The U.S. government collected a record amount of taxes from Americans but will increase the monitoring of bank accounts and mobile payment systems to collect more.

The IRS says in its newly released Data Book that during the 2022 fiscal year, about $5 trillion in taxes were collected. The fiscal year 2022 ran from Oct. 1, 2021 to Sept. 30, 2022. It issued 242 million refunds totaling nearly $642 billion. Business income taxes amounted to around $476 billion while individual, trust and and estate taxes came in near $2.8 trillion.

IRS Commissioner Danny Werfel said in an introduction to the Data Book that the agency’s commitment to maintaining a “visible, robust tax enforcement presence” is “strong.”

In a press release accompanying the data, the IRS claimed it would focus on high-income and high-wealth individuals, complex partnerships, and big corporations with its enforcement efforts but tax analysts say that there’s not enough wealthy individuals and businesses to account for the additional tax auditors that are being hired.

The agency recently received an $80 billion funding boost over 10 years, with part of the funds going to hiring more staff, including in areas of tax enforcement. This has fueled concerns about an increase in tax audit rates among lower and middle-income Americans, which the IRS has said repeatedly would not be the case.

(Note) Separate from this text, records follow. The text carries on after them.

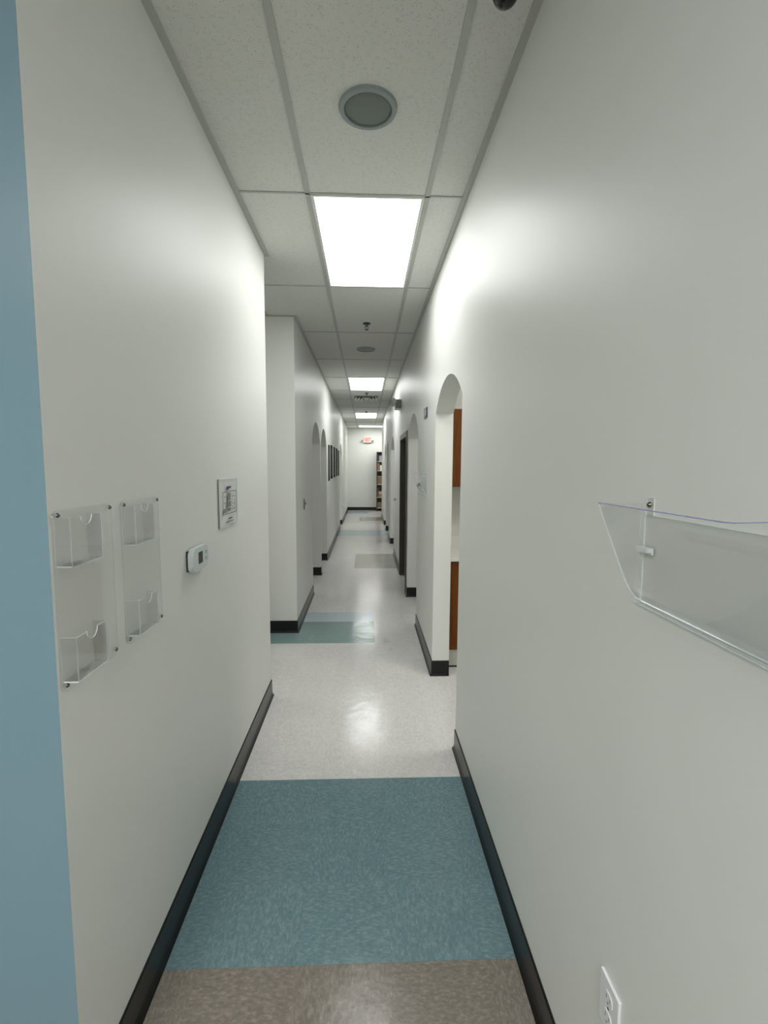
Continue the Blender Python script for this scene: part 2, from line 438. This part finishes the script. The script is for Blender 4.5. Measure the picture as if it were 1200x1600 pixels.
# ------------------------------------------------------------------ ceiling fittings
def speaker(x, y, label, r=.091, gm=GRILLE):
    t = thing('ceiling_speaker', label, 'speaker', (x, y, HC), 'round speakers in the hall ceiling')
    bm = nb(); lathe(bm, [(r, -.003), (r, -.008), (r+.005, -.010), (r+.017, -.007), (r+.02, 0), (r+.02, .004), (r, .004), (r, -.003)], (x, y, HC), n=56)
    obj('rim', bm, RIMW, t, smooth=True)
    bm = nb(); lathe(bm, [(0, -.007), (r*.7, -.006), (r*.93, -.003), (r, .001), (0, .003)], (x, y, HC), n=56)
    obj('grille', bm, gm, t, smooth=True)
speaker(.006, 1.955, 'large round grey ceiling speaker nearest the camera, before the first light panel')
speaker(.0, 5.73, 'small pale round ceiling speaker farther down the hall past the first light panel', .088, RIMW)
def sprinkler(x, y, label):
    t = thing('fire_sprinkler', label, 'fire sprinkler', (x, y, HC), 'pendant sprinklers along the hall ceiling')
    bm = nb(); lathe(bm, [(0, -.006), (.03, -.006), (.036, -.002), (.038, .004), (0, .004)], (x, y, HC)); obj('escutcheon', bm, DARKP, t, smooth=True)
    bm = nb(); lathe(bm, [(0, -.03), (.011, -.03), (.013, -.018), (.013, -.004), (0, -.004)], (x, y, HC), n=20)
    for s in (-1, 1):
        tube(bm, (x+s*.011, y, HC-.018), (x+s*.015, y, HC-.04), .003); tube(bm, (x+s*.015, y, HC-.04), (x, y, HC-.054), .003)
    obj('body', bm, STEEL, t)
    bm = nb(); lathe(bm, [(0, -.058), (.017, -.057), (.017, -.054), (0, -.053)], (x, y, HC), n=20); obj('deflector', bm, DARKP, t)
sprinkler(.006, 4.72, 'dark pendant fire sprinkler on the ceiling between first light panel and small speaker')
sprinkler(.015, 9.1, 'tiny pendant fire sprinkler on the ceiling beside the air vent')
sprinkler(.015, 12.2, 'tiny pendant fire sprinkler just before the third light panel')
t = thing('security_camera', 'glossy black dome camera with white rim at the top edge of the ceiling', 'security camera', (.392, 1.475, HC))
bm = nb(); lathe(bm, [(.0, -.004), (.046, -.010), (.052, -.004), (.053, .004), (0, .004)], (.392, 1.475, HC), n=48); obj('mounting_ring', bm, FRAMEW, t, smooth=True)
bm = nb(); lathe(bm, [(0, -.05)]+[(.038*math.sin(a_), -.012-.038*math.cos(a_)) for a_ in [math.pi/2*i/10 for i in range(1, 11)]]+[(0, -.008)], (.392, 1.475, HC), n=48)
obj('dome', bm, BLACKGL, t, smooth=True)

# air vent with curved blades
t = thing('air_vent', 'square louvred air vent with pale curved blades in the hall ceiling', 'air vent', (0, 9.72, HC))
VX0, VX1, VY0, VY1 = -.225, .235, 9.42, 10.0
bm = nb()
box(bm, (VX0, VY0, HC-.012), (VX1, VY0+.03, HC+.0035)); box(bm, (VX0, VY1-.03, HC-.012), (VX1, VY1, HC+.0035))
box(bm, (VX0, VY0+.03, HC-.012), (VX0+.02, VY1-.03, HC+.0035)); box(bm, (VX1-.02, VY0+.03, HC-.012), (VX1, VY1-.03, HC+.0035))
obj('frame', bm, mat('vent_frame', (150, 152, 145), .5), t)
bm = nb(); box(bm, (VX0+.02, VY0+.03, HC-.003), (VX1-.02, VY1-.03, HC+.0035)); obj('duct_opening', bm, VENTD, t)
VB = mat('vent_blade', (215, 216, 206), .4)
for s in (-1, 1):
    for k in range(3):
        bm = nb(); x0 = .005+s*(.065+k*.058); pr = []
        for i in range(7):
            u = i/6; pr.append((x0+s*(.045*u), HC-.004-.038*(1-(1-u)**2)))
        pts = pr+[(p[0]-s*.003, p[1]-.003) for p in pr[::-1]]
        prism(bm, pts, 'Y', VY0+.04+(2-k)*.05, VY1-.04); obj('blade', bm, VB, t)
bm = nb(); prism(bm, [(-.05, HC-.004), (.06, HC-.004), (.045, HC-.016), (-.035, HC-.016)], 'Y', VY0+.2, VY1-.06); obj('blade', bm, VB, t)

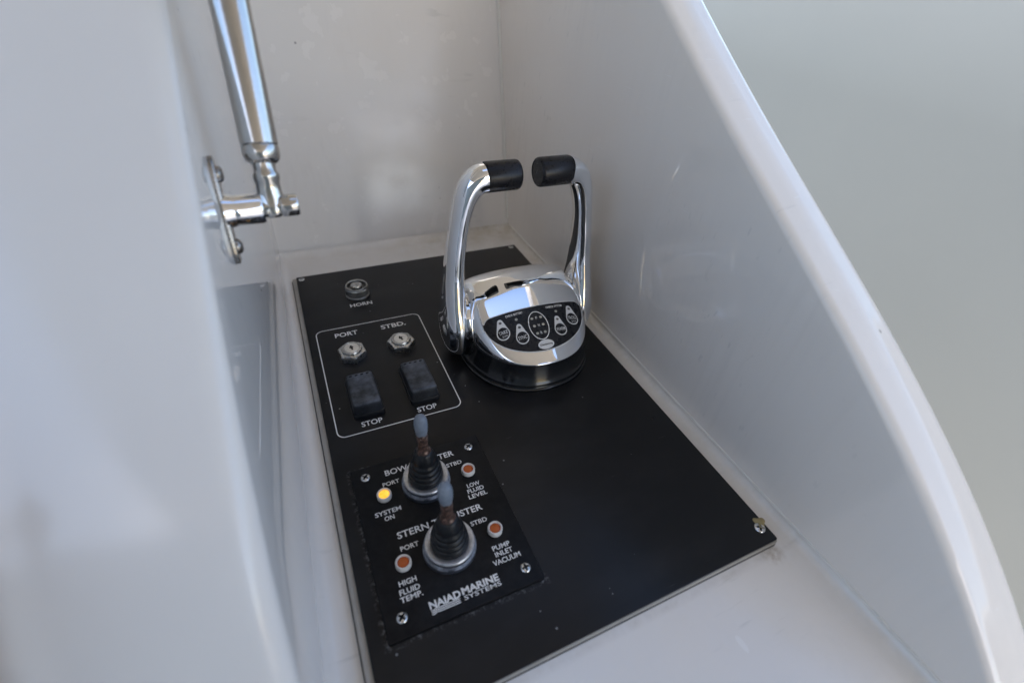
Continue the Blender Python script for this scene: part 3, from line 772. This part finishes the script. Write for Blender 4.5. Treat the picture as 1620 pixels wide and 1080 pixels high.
# ------------------------------------------------------------------ stainless strut and its bracket on the console wall
ax, ay, az = -0.0204, -0.2545, 0.1948
br = thing('strut_bracket', (ax, ay, az), 'polished steel bracket with a horizontal pin on the console wall above the panel', 'bracket')
sl = math.atan2(0.0175, 0.0501)
pl = MB()
pts = []
for k in range(40):
    a = 2 * math.pi * k / 40; c, s = math.cos(a), math.sin(a)
    pts.append((0.0066 * math.copysign(abs(c) ** 0.45, c), 0.0275 * math.copysign(abs(s) ** 0.45, s)))
pl.ring_loft([[(xx, u * math.cos(sl) + v * math.sin(sl), -u * math.sin(sl) + v * math.cos(sl)) for u, v in [(p[0] * k, p[1] * (1 - (1 - k) * 0.4)) for p in pts]] for xx, k in ((-0.0004, 1.0), (0.0018, 1.0), (0.0023, 0.95))])
pl.build('plate', M['steel_dull'], br)
for v in (0.0185, -0.0185):
    s = MB(); s.lathe([(0.0042, 0.0021), (0.0041, 0.0032), (0.0034, 0.0044), (0.0020, 0.0051), (0.0003, 0.0052)], (0, v * math.sin(sl), v * math.cos(sl)), 'X', 24); s.build('screw', M['steel_dark'], br)
s = MB(); s.lathe([(0.0092, 0.0015), (0.0084, 0.0050), (0.0079, 0.0065), (0.0079, 0.0188), (0.0073, 0.0198), (0.0046, 0.0200)], (0, 0, 0), 'X', 40); s.build('stud', M['chrome'], br)
s = MB(); s.lathe([(0.0040, 0.0198), (0.0040, 0.0282), (0.0054, 0.0284), (0.0058, 0.0292), (0.0058, 0.0365), (0.0052, 0.0374), (0.0030, 0.0376)], (0, 0, 0), 'X', 40); s.build('pin', M['steel'], br)

st = thing('support_strut', (ax + 0.0242, ay, az), 'stainless steel tube strut rising from the bracket pin to the top of the picture', 'strut')
A = Vector((0, 0, 0)); B = Vector((0.0066, -0.2135, 0.2835)) - Vector(st.location); dr = (B - A).normalized()
Q = dr.to_track_quat('Z', 'X').to_matrix().to_4x4()
def along(prof, seg=40): m = MB(); m.lathe(prof, seg=seg); return m.xf(Q)
along([(0.0086, 0.0310), (0.0092, 0.0316), (0.0092, 0.60), (0.008, 0.601)]).build('tube', M['steel'], st)
along([(0.0050, 0.0218), (0.0068, 0.0222), (0.0084, 0.0238), (0.0091, 0.0258), (0.0092, 0.0300), (0.0088, 0.0308), (0.0080, 0.0312)]).build('end_collar', M['steel'], st)
ey = MB(); rings = []
for zz, wx, wy in ((-0.0058, 0.0022, 0.0024), (-0.0050, 0.0034, 0.0044), (-0.003, 0.0040, 0.0058), (0.0, 0.0042, 0.0064), (0.004, 0.0042, 0.0064), (0.0085, 0.0046, 0.0062), (0.0125, 0.0050, 0.0060), (0.0140, 0.0066, 0.0066), (0.0165, 0.0068, 0.0068), (0.0180, 0.0058, 0.0058), (0.0195, 0.0056, 0.0056), (0.0224, 0.0058, 0.0058)):
    rings.append([(wx * math.cos(2 * math.pi * k / 32), wy * math.sin(2 * math.pi * k / 32), zz) for k in range(32)])
ey.ring_loft(rings); ey.xf(Q); ey.build('eye_end', M['steel'], st, 50)
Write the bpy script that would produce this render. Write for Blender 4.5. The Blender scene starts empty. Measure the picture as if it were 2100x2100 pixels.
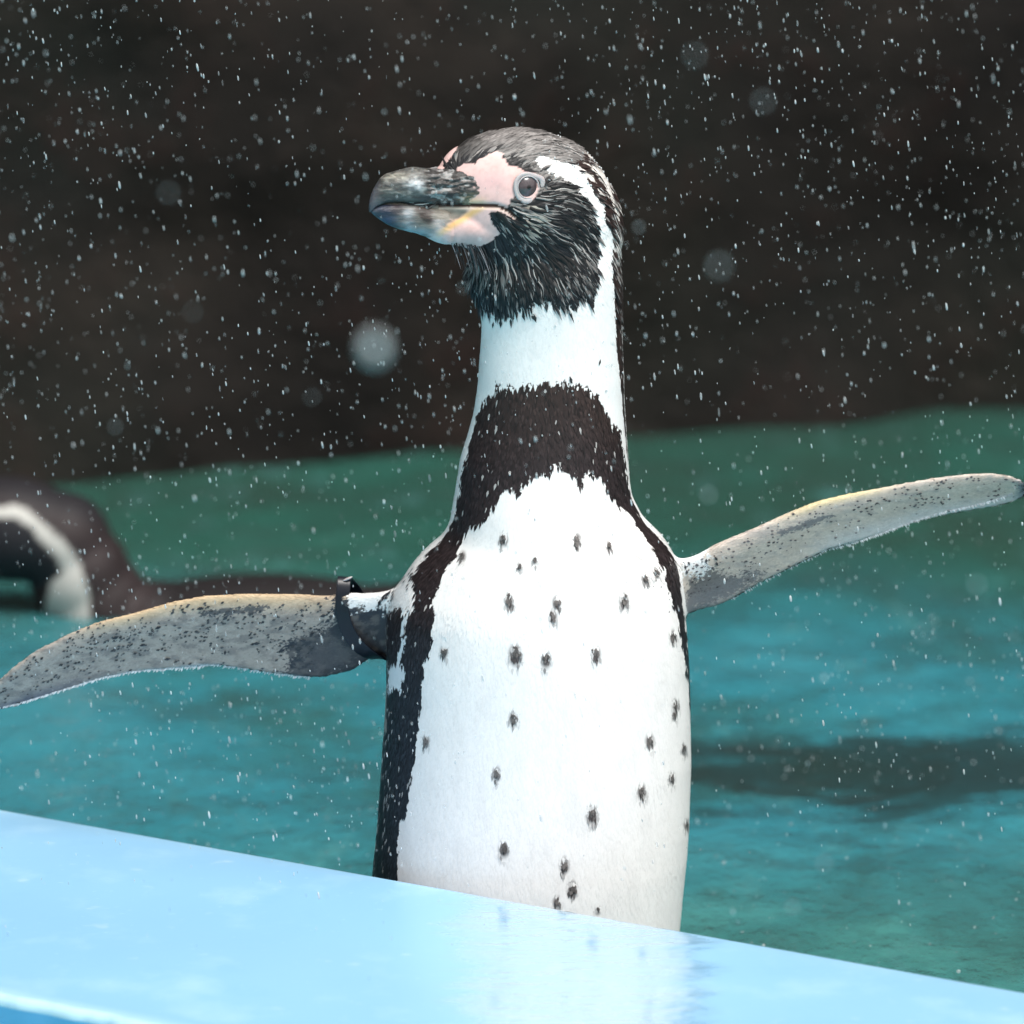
import bpy, math, random
import numpy as np
from mathutils import Vector
from mathutils.bvhtree import BVHTree

random.seed(7)
RNG = np.random.default_rng(11)
sc = bpy.context.scene
COL = sc.collection

# ------------------------------------------------------------------ camera, world, sun, exposure
PITCH = math.radians(12.0)
DIST = 5.0
FPX = 21000.0                      # focal length in photograph pixels (2100 wide)
KPX = DIST / FPX                   # metres per photograph pixel at the focus distance
CAM = np.array([0.0, -DIST * math.cos(PITCH), DIST * math.sin(PITCH)])
FWD = np.array([0.0, math.cos(PITCH), -math.sin(PITCH)])
UPV = np.array([0.0, math.sin(PITCH), math.cos(PITCH)])

cd = bpy.data.cameras.new('camera')
cam = bpy.data.objects.new('camera', cd)
COL.objects.link(cam)
cam.location = CAM
cam.rotation_euler = (math.pi / 2 - PITCH, 0, 0)
cd.sensor_width = 36.0
cd.lens = 36.0 * FPX / 2100.0
cd.clip_start = 0.05
cd.clip_end = 500.0
cd.dof.use_dof = True
cd.dof.focus_distance = DIST - 0.035
cd.dof.aperture_fstop = (cd.lens / 1000.0) / 0.040
sc.camera = cam

SUN_EL, SUN_AZ = math.radians(62.0), math.radians(140.0)   # azimuth from +Y (north) clockwise: front right
world = bpy.data.worlds.new('World')
sc.world = world
world.use_nodes = True
wn, wl = world.node_tree.nodes, world.node_tree.links
wn.clear()
sky = wn.new('ShaderNodeTexSky')
sky.sky_type = 'NISHITA'
sky.sun_disc = False
sky.sun_elevation = SUN_EL
sky.sun_rotation = SUN_AZ
sky.dust_density = 5.0
sky.air_density = 1.2
hs = wn.new('ShaderNodeHueSaturation')
hs.inputs['Saturation'].default_value = 0.0
bg = wn.new('ShaderNodeBackground')
bg.inputs['Strength'].default_value = 0.10
wo = wn.new('ShaderNodeOutputWorld')
wl.new(sky.outputs[0], hs.inputs['Color'])
wl.new(hs.outputs[0], bg.inputs['Color'])
wl.new(bg.outputs[0], wo.inputs['Surface'])

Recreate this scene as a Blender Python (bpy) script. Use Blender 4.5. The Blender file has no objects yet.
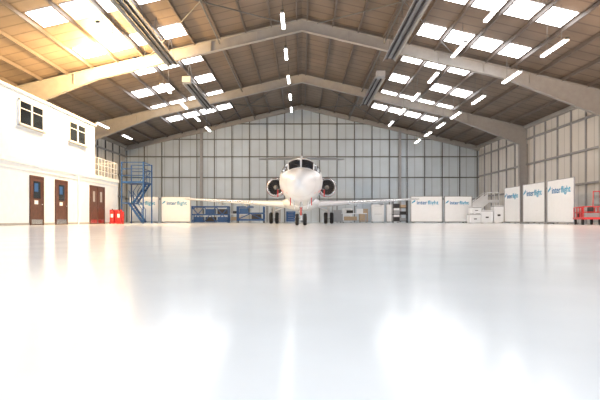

The IRS recently released its strategic operating plan (pdf), in which it identified certain transactions as being at high risk of noncompliance and vowed to ramp up enforcement in some areas.

Crackdown on your PayPal and Venmo

The agency says it will begin auditing bank accounts showing digital asset transactions as well as other digital payment  options popular with Americans. These include everything from Apple Pay, Venmo, Paypal and others. The agency says Americans are not complying with the regulations and will now question deposits into bank or online accounts totaling more than $600.

“The IRS tracks many known, high-risk issues in noncompliance, such as digital asset transactions, listed transactions, and certain international issues. These issues arise in multiple taxpayer segments, and data analysis show a higher potential for noncompliance,” the IRS wrote.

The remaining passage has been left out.